— Start of Available data —
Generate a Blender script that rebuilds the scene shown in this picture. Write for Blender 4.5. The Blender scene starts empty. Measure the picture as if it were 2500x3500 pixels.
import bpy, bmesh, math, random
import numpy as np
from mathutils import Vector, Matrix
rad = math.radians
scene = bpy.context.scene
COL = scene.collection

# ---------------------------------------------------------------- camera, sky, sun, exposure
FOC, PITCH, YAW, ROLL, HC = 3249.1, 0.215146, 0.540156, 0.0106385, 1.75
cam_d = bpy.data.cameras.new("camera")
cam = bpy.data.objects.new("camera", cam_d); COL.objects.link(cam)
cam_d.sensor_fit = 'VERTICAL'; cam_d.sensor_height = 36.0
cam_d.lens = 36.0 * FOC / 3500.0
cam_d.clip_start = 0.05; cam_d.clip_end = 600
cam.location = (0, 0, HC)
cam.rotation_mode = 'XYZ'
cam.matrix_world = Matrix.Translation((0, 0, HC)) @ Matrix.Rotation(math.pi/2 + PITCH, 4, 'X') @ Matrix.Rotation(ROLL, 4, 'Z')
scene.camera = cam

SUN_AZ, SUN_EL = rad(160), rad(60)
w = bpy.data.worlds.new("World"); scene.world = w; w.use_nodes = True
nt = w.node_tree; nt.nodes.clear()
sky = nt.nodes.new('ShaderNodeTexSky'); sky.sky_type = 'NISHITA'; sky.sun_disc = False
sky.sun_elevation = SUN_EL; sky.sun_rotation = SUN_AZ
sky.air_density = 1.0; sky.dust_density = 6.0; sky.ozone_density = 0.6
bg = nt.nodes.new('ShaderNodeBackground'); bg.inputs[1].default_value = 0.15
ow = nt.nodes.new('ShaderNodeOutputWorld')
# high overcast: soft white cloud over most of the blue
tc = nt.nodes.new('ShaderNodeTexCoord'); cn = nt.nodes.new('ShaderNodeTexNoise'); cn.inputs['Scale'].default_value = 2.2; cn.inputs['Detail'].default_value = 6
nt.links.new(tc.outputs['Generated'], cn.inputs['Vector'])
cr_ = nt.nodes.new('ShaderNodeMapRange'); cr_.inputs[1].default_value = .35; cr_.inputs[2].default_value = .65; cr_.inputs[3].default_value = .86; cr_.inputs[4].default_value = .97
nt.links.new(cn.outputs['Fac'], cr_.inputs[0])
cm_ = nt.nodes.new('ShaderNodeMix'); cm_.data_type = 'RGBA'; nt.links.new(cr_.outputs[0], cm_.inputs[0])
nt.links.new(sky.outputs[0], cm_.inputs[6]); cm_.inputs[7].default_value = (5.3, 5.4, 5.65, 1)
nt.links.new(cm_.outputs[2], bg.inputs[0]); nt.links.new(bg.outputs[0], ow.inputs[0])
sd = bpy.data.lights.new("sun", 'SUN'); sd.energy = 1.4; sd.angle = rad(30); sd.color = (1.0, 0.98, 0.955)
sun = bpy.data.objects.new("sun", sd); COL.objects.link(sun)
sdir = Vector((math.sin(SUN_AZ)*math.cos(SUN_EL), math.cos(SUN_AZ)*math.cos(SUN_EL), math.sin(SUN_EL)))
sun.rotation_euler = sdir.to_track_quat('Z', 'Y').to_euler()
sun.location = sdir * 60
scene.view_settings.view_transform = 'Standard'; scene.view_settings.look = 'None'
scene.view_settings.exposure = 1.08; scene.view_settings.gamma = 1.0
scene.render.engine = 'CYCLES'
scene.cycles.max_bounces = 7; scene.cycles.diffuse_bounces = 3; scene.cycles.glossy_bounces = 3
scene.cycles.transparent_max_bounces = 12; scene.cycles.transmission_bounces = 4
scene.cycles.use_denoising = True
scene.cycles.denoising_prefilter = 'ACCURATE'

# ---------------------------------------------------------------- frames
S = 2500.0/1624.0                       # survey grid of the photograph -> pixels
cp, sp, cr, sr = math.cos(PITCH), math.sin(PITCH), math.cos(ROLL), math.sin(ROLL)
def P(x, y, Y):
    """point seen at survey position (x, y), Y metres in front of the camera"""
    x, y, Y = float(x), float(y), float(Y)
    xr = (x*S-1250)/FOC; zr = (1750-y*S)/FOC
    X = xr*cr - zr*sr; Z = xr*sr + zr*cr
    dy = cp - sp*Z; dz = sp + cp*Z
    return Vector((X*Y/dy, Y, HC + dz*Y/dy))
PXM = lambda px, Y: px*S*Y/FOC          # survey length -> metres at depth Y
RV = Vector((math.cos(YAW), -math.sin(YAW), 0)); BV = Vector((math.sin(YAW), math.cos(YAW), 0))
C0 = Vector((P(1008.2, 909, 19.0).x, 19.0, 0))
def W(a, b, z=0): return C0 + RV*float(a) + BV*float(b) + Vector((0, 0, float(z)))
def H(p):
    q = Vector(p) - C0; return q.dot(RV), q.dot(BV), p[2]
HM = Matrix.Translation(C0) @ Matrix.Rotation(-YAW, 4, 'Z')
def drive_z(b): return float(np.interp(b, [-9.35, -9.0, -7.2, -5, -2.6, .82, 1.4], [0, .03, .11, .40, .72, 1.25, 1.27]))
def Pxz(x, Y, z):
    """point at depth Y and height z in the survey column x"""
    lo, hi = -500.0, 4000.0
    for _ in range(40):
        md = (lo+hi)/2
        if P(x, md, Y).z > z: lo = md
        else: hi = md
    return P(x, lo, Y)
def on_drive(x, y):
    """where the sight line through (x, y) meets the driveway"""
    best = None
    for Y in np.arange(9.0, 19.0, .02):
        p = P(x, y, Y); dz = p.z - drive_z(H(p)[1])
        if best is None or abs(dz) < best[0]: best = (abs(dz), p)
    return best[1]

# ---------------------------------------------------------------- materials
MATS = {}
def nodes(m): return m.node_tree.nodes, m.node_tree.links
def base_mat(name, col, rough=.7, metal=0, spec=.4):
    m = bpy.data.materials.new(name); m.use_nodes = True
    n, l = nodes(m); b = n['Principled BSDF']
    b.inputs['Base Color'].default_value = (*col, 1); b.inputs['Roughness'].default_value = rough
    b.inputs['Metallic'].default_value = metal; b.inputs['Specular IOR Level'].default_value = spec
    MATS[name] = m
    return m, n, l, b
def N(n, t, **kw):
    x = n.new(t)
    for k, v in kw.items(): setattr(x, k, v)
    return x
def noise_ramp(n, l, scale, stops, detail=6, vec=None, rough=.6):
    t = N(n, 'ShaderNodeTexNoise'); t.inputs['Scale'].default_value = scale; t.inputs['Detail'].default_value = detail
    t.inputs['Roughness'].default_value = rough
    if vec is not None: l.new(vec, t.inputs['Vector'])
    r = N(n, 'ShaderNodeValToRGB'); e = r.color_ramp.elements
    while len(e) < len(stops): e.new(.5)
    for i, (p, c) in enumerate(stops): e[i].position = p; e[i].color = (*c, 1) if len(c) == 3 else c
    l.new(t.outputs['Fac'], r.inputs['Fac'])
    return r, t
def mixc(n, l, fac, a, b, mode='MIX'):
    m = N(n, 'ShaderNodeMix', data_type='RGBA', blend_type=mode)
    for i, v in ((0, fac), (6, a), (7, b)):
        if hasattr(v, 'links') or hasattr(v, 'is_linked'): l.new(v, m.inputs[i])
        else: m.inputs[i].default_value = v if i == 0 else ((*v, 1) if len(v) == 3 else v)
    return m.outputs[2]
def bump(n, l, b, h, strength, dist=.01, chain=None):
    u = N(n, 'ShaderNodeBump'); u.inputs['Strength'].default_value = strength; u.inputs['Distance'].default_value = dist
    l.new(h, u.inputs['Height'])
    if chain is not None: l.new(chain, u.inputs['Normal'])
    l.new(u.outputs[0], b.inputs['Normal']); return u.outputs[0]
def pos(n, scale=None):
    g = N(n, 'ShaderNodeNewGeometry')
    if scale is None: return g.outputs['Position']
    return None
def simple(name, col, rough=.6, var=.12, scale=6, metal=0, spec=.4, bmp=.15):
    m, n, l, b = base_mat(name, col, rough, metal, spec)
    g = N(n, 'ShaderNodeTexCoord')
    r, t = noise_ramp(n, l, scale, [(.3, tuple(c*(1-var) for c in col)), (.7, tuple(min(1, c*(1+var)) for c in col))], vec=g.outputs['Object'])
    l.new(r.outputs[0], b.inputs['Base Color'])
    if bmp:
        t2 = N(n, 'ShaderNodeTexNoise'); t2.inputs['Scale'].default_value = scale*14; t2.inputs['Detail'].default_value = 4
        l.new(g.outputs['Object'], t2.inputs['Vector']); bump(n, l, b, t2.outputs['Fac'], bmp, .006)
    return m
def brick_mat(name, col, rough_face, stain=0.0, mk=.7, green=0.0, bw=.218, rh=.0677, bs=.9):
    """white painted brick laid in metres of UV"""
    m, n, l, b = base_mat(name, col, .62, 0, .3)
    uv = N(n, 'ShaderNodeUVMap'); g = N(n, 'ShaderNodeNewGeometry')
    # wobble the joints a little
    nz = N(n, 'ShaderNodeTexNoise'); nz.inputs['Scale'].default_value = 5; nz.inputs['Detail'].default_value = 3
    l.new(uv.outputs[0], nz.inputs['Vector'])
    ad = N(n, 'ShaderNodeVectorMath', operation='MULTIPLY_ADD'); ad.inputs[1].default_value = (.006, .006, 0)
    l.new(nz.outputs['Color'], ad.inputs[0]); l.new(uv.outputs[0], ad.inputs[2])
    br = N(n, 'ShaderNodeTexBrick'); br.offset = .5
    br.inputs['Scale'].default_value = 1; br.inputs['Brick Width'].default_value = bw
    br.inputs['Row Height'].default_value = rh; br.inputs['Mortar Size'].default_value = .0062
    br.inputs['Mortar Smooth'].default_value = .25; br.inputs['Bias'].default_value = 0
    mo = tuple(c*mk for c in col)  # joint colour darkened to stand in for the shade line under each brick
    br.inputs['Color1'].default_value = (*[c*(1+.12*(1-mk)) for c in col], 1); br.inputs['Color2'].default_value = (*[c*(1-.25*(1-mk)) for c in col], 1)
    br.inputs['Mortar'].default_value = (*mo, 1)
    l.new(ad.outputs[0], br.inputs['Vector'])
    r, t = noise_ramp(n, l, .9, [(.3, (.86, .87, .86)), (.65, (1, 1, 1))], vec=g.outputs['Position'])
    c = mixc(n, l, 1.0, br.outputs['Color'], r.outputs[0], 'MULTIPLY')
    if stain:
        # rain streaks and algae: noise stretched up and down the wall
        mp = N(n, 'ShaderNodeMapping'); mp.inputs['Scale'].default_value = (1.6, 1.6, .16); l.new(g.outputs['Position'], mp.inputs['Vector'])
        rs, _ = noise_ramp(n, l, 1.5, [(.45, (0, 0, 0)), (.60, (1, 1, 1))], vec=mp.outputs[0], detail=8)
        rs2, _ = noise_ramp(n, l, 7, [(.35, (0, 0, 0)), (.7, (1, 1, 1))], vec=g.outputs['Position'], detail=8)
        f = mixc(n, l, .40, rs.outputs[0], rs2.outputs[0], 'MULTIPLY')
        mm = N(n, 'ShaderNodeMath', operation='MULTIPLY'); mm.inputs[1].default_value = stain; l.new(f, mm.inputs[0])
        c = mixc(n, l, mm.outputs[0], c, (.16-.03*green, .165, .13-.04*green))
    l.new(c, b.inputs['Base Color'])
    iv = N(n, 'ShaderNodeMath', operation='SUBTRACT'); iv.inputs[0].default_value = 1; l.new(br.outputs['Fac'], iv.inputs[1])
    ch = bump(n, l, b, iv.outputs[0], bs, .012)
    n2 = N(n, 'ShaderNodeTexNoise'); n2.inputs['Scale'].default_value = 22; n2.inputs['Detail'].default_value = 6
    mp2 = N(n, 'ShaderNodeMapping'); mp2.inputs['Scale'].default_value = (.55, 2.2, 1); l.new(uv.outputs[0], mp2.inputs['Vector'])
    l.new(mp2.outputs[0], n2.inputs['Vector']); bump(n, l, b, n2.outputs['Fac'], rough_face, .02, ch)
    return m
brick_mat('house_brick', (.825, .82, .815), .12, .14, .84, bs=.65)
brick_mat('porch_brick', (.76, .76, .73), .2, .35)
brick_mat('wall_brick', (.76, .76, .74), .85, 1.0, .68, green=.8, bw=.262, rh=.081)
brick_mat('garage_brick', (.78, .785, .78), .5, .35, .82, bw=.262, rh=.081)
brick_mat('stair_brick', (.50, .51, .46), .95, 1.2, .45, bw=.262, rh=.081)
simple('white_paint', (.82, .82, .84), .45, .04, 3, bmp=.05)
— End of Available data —
## What you are asked to do
Quote exactly the first line of the data and every line after it through the one holding "scene.camera = cam".

## Full answer
Generate a Blender script that rebuilds the scene shown in this picture. Write for Blender 4.5. The Blender scene starts empty. Measure the picture as if it were 2500x3500 pixels.
import bpy, bmesh, math, random
import numpy as np
from mathutils import Vector, Matrix
rad = math.radians
scene = bpy.context.scene
COL = scene.collection

# ---------------------------------------------------------------- camera, sky, sun, exposure
FOC, PITCH, YAW, ROLL, HC = 3249.1, 0.215146, 0.540156, 0.0106385, 1.75
cam_d = bpy.data.cameras.new("camera")
cam = bpy.data.objects.new("camera", cam_d); COL.objects.link(cam)
cam_d.sensor_fit = 'VERTICAL'; cam_d.sensor_height = 36.0
cam_d.lens = 36.0 * FOC / 3500.0
cam_d.clip_start = 0.05; cam_d.clip_end = 600
cam.location = (0, 0, HC)
cam.rotation_mode = 'XYZ'
cam.matrix_world = Matrix.Translation((0, 0, HC)) @ Matrix.Rotation(math.pi/2 + PITCH, 4, 'X') @ Matrix.Rotation(ROLL, 4, 'Z')
scene.camera = cam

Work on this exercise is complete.